Ebenfalls 1974 gastierte erstmals die Bürgerressource Bayreuth 1828 e.V. beim Theater am Stadtwald Dachau. Die beiden Amateurbühnen hatten im Jahr zuvor Kontakte geknüpft, aus denen eine intensive Partnerschaft wurde. Seitdem finden immer wieder mit großem Erfolg Gastspiele der Dachauer in Bayreuth und umgekehrt statt und bereichern die Theaterszene der jeweiligen Stadt um eine besondere Note.
Eine weitere Partnerschaft verbindet das Theater am Stadtwald mit dem Tour Theater Baden-Baden, bei dessen Theaterfestival die Dachauer 1997 einen zweiten Platz errangen; in der Folge gastierte das Theater am Stadtwald mehrfach beim Weinfest in Steinbach.
1990 wurden der ASV Dachau und sein Theater von einer schweren Brandkatastrophe betroffen. Mit der Theater- und Gymnastikhalle verbrannten die Bühne und die Umkleide- und Aufenthaltsräume des Theaters, die über Jahrzehnte hinweg von den Mitgliedern in ihrer Freizeit immer weiter ausgebaut, ergänzt und verbessert worden waren. Auch der Fundus und das gesamte Inventar wurden vernichtet.
Zum Glück wurde dem Theater mit dem Saal des Dachauer Roten Kreuzes eine vorübergehende Spielstätte zur Verfügung gestellt, so dass auch in den Jahren des Wiederaufbaus weitergespielt werden konnte.
Zum 40-jährigen Bestehen des Theaters 1993 konnte dann der neu errichtete Theatersaal des ASV Dachau bezogen werden.
2007 wurde das Theater am Stadtwald mit dem Kron-Maus-Kulturpreis der ÜB Dachau ausgezeichnet.

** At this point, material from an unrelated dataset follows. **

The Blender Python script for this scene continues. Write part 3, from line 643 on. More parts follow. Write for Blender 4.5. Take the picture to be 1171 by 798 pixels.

Auch nach nunmehr sechzig Jahren ist das Theater am Stadtwald beliebt wie eh und je. Die jeweils acht Vorstellungen der Frühjahrs- und Herbstproduktionen sind zumeist ausverkauft. Dabei besteht das Publikum längst nicht mehr nur aus Dachauern; selbst aus München kommen immer wieder Besucher nach Dachau, um dieses urwüchsige Mundart-Theater zu genießen. Dass während der Vorstellungen bewirtet wird, ist vielleicht nicht allen recht, aber auch das gehört zu den Traditionen, die das Theater am Stadtwald von Anfang an geprägt haben und die es ebenso in die nächste Dekade seines Bestehens mit hinüber nimmt wie die Spielfreude, das Engagement und den unbedingten Einsatz seiner Mitglieder, die alle eines gemeinsam haben: ihre große Liebe zum Theater.